Rangel lendo a Barca de Gleyre |
Monteiro Lobato manteve correspondência com Godofredo Rangel durante quarenta anos. As cartas que ele escreveu para Rangel cobrem um período que vai de 1903 a 1943. Todas foram publicadas em dois tomos, sob o título "A Barca de Gleyre". Estou lendo este material. Em 15 de julho de 1915 Monteiro Lobato estava em Santos-SP e é desta carta que eu trago para vocês parte deste missiva que achei cheia de humor com a cena que Lobato escreve para Rangel. Leia-a:
"Nas
pedras de São Vicente peguei outro pinguim, de asinha machucada. E por causa
desse coitadinho tive de brigar no bonde. Eu o trazia ao colo. O condutor, um
português bem merecedor de que Cunhambebe o houvesse comido, implicou. “O
regulamento purive conduzir aves nos bondes”. Eu quis discutir calmamente. “Ave
tem penas, meu senhor, e onde estão as penas deste vivente?” aleguei. Ele
teimou que era ave. Eu jurei que pinguim era filhote de foca, segundo a opinião
de todos os zoólogos ou exploradores ao tipo de Amundsen, etc. – uma coisa
comprida. Minha ideia era manter a discussão até que me aproximasse da casa do
Heitor, mas o raio do mondrongo teve ideia luminosa. Fazer parar o bonde. “Com
ave o bonde nan segue!” Eu ainda fiz chicana: “E se o Ruy estivesse aqui?
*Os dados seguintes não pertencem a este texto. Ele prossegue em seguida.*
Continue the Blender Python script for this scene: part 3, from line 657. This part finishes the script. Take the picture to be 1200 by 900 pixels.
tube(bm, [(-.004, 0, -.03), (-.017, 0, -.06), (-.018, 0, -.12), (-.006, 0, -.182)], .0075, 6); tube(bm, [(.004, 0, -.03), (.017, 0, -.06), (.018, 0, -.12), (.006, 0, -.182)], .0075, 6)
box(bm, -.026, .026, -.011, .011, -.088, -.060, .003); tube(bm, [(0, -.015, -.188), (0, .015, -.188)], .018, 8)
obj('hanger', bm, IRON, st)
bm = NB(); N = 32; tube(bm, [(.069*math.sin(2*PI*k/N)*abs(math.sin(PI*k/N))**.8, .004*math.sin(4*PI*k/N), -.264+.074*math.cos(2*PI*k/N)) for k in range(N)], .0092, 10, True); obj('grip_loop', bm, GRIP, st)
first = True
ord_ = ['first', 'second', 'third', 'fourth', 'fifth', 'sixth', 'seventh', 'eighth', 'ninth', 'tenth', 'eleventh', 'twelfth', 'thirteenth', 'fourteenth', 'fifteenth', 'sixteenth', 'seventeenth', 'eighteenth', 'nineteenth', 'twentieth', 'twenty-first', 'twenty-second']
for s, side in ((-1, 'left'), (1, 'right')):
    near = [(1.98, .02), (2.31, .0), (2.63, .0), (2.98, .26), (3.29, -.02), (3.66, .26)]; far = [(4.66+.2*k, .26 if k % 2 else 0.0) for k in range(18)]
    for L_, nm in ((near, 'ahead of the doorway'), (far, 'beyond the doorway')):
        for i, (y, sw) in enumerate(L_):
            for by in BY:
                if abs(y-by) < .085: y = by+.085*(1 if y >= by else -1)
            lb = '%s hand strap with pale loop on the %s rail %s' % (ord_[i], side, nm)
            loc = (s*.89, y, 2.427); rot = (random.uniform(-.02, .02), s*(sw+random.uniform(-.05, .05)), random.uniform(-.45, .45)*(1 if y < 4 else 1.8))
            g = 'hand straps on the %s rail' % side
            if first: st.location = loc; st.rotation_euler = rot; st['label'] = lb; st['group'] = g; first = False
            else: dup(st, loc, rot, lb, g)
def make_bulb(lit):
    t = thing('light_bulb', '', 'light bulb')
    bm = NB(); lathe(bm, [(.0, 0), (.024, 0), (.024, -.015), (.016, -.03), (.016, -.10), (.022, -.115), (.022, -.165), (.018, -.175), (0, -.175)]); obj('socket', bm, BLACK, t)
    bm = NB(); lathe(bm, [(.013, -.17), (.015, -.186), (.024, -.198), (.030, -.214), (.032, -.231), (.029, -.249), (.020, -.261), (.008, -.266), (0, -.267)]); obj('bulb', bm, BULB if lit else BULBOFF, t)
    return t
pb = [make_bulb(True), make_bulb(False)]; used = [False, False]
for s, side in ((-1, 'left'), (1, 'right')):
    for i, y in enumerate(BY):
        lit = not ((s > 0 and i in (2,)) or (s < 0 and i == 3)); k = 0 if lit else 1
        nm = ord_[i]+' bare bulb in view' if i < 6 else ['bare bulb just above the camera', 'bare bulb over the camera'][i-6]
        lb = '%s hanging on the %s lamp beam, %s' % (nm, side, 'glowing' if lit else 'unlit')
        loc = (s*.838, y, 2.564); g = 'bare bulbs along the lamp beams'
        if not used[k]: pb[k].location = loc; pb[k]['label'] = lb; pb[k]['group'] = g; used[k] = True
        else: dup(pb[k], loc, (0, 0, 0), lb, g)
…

Perguntou o alarve. “Ruy, a águia de Haia.” Ele desconfiou que eu estava a
“mangaire” e fez parar o bonde e foi a um telefone “falar a Companhia e pedir
pruvidencias.” Voltou. Continuou o estupido bate-boca. O bonde estava se
atrasando. Havia mais gente dentro. Tive de ceder. Insultei-o a portuguesa e
desci. A casa do Heitor não estava longe. Depois de exibido lá o meu pinguim,
soltei-o de novo no mar. Com que gosto se meteu a nado! Quando vinha uma onda,
enristava o bico e furava-a. e lá foi nadando e sumiu-se ao longe. Talvez tenha
sido o único pinguim do mundo que jamais andou de bonde."